Automated isolation — quarantines the compromised endpoint from the network at the OS level, preventing lateral movement. The EDR management channel remains active even when the device is isolated from the rest of the network. Automated quarantine — moves malicious files to a protected container inaccessible to users or processes, preserving them for forensic analysis rather than deleting them. Automated rollback — uses Windows VSS snapshots (or equivalent) to restore files to their pre-attack state, reversing ransomware encryption or other destructive changes without manual intervention.
What is XDR, how does it differ from EDR, and what specific attack type does it detect that EDR alone cannot?
XDR (Extended Detection and Response) aggregates telemetry from endpoints, network sensors, cloud workloads, and identity providers into a unified detection and response platform. EDR has visibility only into the endpoint where its agent is installed. XDR detects multi-stage, cross-domain attacks that span multiple security layers — for example, a phishing email that delivers malware to an endpoint (email data), which then performs lateral movement (network data), and finally exfiltrates data to a cloud service (cloud data). Each event is invisible to any single tool but the cross-domain correlation in XDR reveals the complete attack chain.
What are three operational benefits XDR provides over running separate EDR, network, and cloud security tools independently?
(1) Reduced false positives — correlating context from multiple domains means a suspicious event in one domain can be validated or dismissed based on concurrent activity in other domains, reducing noise. (2) Shorter investigation time — analysts no longer need to pivot between separate SIEM, EDR, network, and cloud tools to reconstruct an attack; XDR presents the unified story automatically. (3) Cross-domain automated response — XDR can simultaneously isolate the endpoint, block the IP at the firewall, disable the compromised account in the identity provider, and revoke cloud access — all from a single platform with a single response action.
What is User Behavior Analytics (UBA), what is its baseline, and what threat type is it specifically designed to catch?

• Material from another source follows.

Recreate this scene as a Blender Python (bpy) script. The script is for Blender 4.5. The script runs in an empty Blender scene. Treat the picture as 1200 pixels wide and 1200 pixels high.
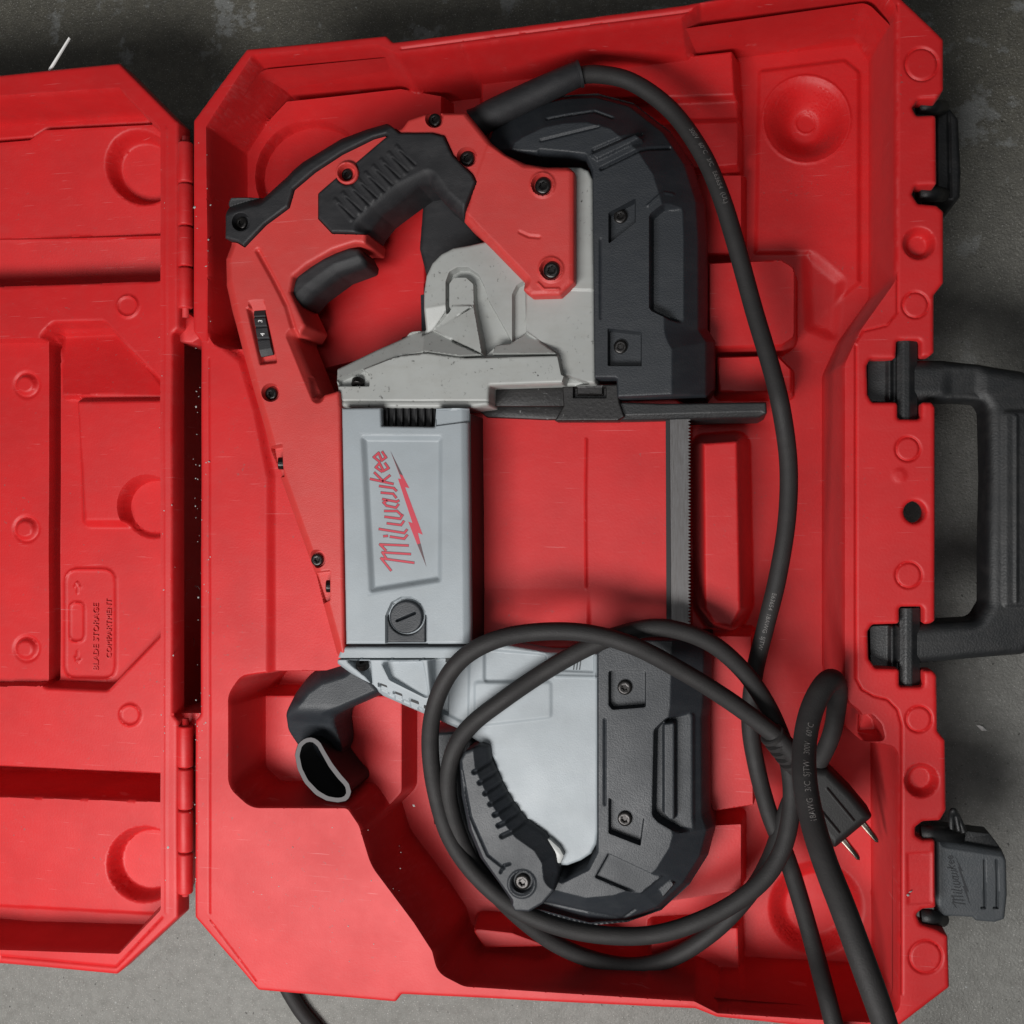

UBA establishes a behavioral baseline for each user and account: which systems they log into, what hours they work, what data they access, what applications they use, and how they move through the network. It then continuously compares current behavior against this baseline and flags statistically significant anomalies (impossible travel, accessing 10x normal file volume, logging in at 3 AM, service accounts generating interactive logins). UBA is specifically designed for insider threats and credential theft — both scenarios involve legitimate credentials performing illegitimate actions that do not trigger traditional signature-based rules. The deviation from behavioral norm is the signal.